**Exercise prompt**.
Retype all of the data exactly as given.

**Exercise input**.
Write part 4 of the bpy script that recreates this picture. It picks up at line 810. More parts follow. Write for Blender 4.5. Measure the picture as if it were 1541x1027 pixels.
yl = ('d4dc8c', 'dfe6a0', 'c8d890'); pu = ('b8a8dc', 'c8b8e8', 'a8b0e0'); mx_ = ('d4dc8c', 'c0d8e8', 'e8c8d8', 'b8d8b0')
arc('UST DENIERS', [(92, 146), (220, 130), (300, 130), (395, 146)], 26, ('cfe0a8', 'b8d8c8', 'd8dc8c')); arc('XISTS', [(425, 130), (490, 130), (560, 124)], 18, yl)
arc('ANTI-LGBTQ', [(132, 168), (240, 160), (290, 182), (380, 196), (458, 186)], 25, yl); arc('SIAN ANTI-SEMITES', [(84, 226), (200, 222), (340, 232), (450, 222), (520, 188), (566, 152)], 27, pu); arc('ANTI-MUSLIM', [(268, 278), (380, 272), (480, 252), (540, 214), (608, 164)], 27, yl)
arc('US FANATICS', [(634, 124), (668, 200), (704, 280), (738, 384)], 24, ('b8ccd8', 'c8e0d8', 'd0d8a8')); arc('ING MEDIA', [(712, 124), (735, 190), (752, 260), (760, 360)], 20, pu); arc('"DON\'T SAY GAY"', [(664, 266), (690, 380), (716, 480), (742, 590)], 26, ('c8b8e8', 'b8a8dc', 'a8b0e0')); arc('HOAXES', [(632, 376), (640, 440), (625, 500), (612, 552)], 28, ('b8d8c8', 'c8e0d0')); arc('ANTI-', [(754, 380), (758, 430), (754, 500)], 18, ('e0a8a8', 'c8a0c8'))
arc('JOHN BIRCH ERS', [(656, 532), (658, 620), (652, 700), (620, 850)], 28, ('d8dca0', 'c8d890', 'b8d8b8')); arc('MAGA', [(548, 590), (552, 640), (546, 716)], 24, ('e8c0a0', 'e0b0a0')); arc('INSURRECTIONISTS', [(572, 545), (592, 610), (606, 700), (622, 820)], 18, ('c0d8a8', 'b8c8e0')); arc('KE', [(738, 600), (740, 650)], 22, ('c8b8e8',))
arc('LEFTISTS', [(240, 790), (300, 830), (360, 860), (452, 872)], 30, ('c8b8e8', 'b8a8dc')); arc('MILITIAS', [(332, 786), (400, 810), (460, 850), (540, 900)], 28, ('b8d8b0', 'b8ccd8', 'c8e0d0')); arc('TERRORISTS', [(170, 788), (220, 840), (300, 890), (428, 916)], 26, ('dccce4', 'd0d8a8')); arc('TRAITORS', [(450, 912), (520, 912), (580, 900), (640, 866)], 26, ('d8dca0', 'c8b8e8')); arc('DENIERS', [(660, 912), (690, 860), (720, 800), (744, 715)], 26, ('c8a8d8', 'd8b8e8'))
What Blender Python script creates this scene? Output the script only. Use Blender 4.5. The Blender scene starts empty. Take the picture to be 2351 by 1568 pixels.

**Result of this exercise**.
Write part 4 of the bpy script that recreates this picture. It picks up at line 810. More parts follow. Write for Blender 4.5. Measure the picture as if it were 1541x1027 pixels.
yl = ('d4dc8c', 'dfe6a0', 'c8d890'); pu = ('b8a8dc', 'c8b8e8', 'a8b0e0'); mx_ = ('d4dc8c', 'c0d8e8', 'e8c8d8', 'b8d8b0')
arc('UST DENIERS', [(92, 146), (220, 130), (300, 130), (395, 146)], 26, ('cfe0a8', 'b8d8c8', 'd8dc8c')); arc('XISTS', [(425, 130), (490, 130), (560, 124)], 18, yl)
arc('ANTI-LGBTQ', [(132, 168), (240, 160), (290, 182), (380, 196), (458, 186)], 25, yl); arc('SIAN ANTI-SEMITES', [(84, 226), (200, 222), (340, 232), (450, 222), (520, 188), (566, 152)], 27, pu); arc('ANTI-MUSLIM', [(268, 278), (380, 272), (480, 252), (540, 214), (608, 164)], 27, yl)
arc('US FANATICS', [(634, 124), (668, 200), (704, 280), (738, 384)], 24, ('b8ccd8', 'c8e0d8', 'd0d8a8')); arc('ING MEDIA', [(712, 124), (735, 190), (752, 260), (760, 360)], 20, pu); arc('"DON\'T SAY GAY"', [(664, 266), (690, 380), (716, 480), (742, 590)], 26, ('c8b8e8', 'b8a8dc', 'a8b0e0')); arc('HOAXES', [(632, 376), (640, 440), (625, 500), (612, 552)], 28, ('b8d8c8', 'c8e0d0')); arc('ANTI-', [(754, 380), (758, 430), (754, 500)], 18, ('e0a8a8', 'c8a0c8'))
arc('JOHN BIRCH ERS', [(656, 532), (658, 620), (652, 700), (620, 850)], 28, ('d8dca0', 'c8d890', 'b8d8b8')); arc('MAGA', [(548, 590), (552, 640), (546, 716)], 24, ('e8c0a0', 'e0b0a0')); arc('INSURRECTIONISTS', [(572, 545), (592, 610), (606, 700), (622, 820)], 18, ('c0d8a8', 'b8c8e0')); arc('KE', [(738, 600), (740, 650)], 22, ('c8b8e8',))
arc('LEFTISTS', [(240, 790), (300, 830), (360, 860), (452, 872)], 30, ('c8b8e8', 'b8a8dc')); arc('MILITIAS', [(332, 786), (400, 810), (460, 850), (540, 900)], 28, ('b8d8b0', 'b8ccd8', 'c8e0d0')); arc('TERRORISTS', [(170, 788), (220, 840), (300, 890), (428, 916)], 26, ('dccce4', 'd0d8a8')); arc('TRAITORS', [(450, 912), (520, 912), (580, 900), (640, 866)], 26, ('d8dca0', 'c8b8e8')); arc('DENIERS', [(660, 912), (690, 860), (720, 800), (744, 715)], 26, ('c8a8d8', 'd8b8e8'))
What Blender Python script creates this scene? Output the script only. Use Blender 4.5. The Blender scene starts empty. Take the picture to be 2351 by 1568 pixels.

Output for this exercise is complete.